You have identified yourself with Libertarian Party principles on several occasions. You also supported libertarian standard-bearer and U.S. Rep. Ron Paul, R-Texas, in his 2008 presidential campaign. Do you have a favorite passage from “Atlas Shrugged?”
[Laughs.] “Fountainhead” is probably my favorite Ayn Rand book.
But I'm engaged to this wonderful woman. And at the onset of when we got together she read “Atlas Shrugged,” as kind of an 'I know this is what you're about.' And I just find so much enjoyment in the fact that today, almost on a regular basis, she will see something in the newspaper and say, 'hey, this is right out of “Atlas Shrugged.'”
Gary Johnson, former two-term governor of New Mexico, recently wrote a book, “Seven Principles of Good Government.” The principles form the basis of Johnson's work with the Our America Initiative he founded last year.
The principles are:
• Become reality driven.
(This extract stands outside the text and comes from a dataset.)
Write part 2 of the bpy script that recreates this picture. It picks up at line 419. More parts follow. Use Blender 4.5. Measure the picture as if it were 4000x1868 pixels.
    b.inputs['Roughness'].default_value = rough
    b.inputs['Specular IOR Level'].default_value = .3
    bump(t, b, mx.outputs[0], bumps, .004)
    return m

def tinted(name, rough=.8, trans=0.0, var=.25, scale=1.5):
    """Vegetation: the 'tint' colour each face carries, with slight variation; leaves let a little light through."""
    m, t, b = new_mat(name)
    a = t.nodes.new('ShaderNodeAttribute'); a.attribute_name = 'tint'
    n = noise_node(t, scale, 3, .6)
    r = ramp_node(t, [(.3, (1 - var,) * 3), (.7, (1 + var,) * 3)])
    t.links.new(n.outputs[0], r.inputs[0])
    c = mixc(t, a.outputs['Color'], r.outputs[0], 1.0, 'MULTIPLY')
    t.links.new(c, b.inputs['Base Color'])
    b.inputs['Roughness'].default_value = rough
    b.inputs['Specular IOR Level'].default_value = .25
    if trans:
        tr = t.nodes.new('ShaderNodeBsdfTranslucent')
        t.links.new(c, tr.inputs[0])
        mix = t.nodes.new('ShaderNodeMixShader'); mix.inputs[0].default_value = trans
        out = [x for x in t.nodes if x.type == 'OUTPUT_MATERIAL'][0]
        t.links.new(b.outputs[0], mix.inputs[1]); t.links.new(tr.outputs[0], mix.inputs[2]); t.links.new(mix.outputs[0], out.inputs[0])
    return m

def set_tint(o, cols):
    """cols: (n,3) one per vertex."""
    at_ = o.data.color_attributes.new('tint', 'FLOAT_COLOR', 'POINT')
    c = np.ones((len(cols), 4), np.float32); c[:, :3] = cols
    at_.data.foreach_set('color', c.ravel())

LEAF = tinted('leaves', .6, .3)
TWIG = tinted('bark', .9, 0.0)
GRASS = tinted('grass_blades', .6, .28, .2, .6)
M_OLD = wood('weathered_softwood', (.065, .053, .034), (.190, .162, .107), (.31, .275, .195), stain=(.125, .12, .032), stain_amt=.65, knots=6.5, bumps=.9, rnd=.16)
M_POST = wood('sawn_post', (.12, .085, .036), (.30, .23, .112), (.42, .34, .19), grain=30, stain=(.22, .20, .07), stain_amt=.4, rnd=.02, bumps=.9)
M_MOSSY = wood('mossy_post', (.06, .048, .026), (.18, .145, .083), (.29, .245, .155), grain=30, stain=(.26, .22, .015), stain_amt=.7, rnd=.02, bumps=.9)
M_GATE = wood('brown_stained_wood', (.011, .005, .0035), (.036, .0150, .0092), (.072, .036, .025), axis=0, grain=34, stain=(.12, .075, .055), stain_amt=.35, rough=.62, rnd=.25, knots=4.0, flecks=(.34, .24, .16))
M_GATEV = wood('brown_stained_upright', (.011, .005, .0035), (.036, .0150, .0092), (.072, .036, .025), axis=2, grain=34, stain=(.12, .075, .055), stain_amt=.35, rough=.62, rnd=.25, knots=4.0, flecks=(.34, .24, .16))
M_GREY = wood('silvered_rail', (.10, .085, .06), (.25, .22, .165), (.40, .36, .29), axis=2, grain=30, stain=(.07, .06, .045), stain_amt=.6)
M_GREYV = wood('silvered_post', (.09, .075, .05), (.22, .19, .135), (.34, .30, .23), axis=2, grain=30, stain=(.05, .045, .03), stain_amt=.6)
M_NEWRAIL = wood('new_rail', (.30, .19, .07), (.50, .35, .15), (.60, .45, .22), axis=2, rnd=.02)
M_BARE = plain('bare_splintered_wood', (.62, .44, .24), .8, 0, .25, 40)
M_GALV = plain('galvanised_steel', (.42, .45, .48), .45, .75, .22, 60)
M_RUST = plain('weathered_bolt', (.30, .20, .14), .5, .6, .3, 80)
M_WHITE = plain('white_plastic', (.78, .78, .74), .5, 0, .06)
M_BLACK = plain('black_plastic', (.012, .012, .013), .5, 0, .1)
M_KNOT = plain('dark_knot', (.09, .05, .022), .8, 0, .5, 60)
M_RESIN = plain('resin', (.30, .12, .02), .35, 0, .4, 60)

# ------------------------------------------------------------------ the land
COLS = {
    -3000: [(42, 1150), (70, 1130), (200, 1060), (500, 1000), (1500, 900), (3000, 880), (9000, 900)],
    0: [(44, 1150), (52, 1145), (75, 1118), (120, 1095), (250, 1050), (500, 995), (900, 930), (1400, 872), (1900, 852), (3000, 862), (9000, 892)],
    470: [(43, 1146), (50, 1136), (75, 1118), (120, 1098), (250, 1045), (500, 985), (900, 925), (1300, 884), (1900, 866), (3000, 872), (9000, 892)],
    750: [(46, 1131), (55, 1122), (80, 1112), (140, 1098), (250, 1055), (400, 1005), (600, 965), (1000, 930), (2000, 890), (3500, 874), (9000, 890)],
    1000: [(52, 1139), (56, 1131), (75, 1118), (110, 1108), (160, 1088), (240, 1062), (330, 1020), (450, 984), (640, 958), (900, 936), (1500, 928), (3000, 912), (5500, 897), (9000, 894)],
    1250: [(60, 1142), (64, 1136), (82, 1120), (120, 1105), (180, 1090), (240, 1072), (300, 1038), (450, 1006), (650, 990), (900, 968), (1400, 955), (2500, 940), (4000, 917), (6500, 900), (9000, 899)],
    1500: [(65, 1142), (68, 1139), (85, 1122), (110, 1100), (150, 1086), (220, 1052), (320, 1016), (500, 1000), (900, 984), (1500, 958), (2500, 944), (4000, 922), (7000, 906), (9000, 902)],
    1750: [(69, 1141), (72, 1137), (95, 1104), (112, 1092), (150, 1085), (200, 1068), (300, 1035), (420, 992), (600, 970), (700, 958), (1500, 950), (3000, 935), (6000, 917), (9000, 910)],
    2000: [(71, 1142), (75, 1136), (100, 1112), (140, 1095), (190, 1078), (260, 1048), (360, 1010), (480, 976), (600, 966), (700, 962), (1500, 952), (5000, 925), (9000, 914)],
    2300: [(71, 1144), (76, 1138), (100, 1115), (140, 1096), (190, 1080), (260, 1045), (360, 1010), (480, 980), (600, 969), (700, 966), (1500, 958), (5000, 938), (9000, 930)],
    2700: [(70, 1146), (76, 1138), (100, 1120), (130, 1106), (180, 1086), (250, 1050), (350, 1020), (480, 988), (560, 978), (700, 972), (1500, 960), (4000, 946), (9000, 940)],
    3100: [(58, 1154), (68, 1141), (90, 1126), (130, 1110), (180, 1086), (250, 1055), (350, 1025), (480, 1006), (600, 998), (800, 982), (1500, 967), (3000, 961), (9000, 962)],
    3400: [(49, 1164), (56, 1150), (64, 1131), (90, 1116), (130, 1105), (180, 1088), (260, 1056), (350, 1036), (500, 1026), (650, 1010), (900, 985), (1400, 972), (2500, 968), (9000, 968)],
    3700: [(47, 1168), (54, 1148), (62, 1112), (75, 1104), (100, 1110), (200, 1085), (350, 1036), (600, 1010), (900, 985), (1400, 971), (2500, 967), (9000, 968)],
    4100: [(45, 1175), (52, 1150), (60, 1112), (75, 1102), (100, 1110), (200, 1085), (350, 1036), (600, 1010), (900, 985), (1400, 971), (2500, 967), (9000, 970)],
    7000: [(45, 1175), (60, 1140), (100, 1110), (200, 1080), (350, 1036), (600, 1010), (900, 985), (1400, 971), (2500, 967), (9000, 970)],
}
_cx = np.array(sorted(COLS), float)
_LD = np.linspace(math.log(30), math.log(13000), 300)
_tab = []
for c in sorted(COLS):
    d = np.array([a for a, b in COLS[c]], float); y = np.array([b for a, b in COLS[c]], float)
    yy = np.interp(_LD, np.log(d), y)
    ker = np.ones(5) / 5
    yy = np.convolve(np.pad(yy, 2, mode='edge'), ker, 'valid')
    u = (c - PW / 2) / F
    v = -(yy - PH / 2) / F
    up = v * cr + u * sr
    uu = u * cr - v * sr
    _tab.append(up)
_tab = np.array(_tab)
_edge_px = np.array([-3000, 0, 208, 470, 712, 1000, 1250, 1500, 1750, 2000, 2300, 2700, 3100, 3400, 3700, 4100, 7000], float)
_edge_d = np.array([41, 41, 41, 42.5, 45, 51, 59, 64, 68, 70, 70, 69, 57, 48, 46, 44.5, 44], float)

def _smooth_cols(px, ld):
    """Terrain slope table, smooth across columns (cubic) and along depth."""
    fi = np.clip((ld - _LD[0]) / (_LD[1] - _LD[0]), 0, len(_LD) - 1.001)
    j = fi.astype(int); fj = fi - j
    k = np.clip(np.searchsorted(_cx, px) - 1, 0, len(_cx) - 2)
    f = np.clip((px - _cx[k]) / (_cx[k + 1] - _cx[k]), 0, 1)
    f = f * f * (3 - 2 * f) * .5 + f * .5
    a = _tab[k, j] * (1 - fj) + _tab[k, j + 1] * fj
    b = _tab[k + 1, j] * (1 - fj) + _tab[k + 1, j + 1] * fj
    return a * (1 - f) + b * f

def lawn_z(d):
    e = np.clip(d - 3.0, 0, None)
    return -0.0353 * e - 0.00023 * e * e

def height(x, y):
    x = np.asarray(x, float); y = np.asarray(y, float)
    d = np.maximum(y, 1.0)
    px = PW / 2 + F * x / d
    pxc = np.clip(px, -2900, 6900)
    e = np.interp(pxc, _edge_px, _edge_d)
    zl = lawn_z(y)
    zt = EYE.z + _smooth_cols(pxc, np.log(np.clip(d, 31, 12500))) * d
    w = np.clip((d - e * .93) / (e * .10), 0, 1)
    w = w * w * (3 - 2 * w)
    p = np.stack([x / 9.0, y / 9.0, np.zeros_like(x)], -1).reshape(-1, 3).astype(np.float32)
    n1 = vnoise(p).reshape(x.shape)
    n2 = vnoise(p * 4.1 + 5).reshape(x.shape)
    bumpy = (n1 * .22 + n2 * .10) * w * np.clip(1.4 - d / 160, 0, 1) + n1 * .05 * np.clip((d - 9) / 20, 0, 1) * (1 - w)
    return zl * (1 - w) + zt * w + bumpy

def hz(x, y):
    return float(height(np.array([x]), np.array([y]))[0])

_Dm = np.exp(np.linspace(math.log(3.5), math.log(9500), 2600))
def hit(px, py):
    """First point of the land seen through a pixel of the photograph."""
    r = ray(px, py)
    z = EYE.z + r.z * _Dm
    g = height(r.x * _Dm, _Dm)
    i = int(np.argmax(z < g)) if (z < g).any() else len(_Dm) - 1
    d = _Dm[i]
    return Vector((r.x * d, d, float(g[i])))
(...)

Don't kid yourself or others. Find out what's what and base your decisions and actions on that.
• Always be honest and tell the truth. It's difficult to do damage when you are willing to tell the truth — regardless of the consequences.
• Always do what's right and fair. The more you actually accomplish, the louder your critics become. You've got to learn to ignore your critics. You've got to maintain your integrity.
• Determine your goal, develop a plan to reach that goal and then act. Don't procrastinate.
• Make sure everybody who ought to know what you're doing knows what you're doing.
• Don't hesitate to deliver bad news. There is always time to salvage or fix things. Anything that can be revealed eventually should be revealed immediately.
• Be willing to do whatever it takes to get your job done. If you've got a job that you don't love enough to do what it takes to get your job done, then quit and get one that you do love, and then make a difference.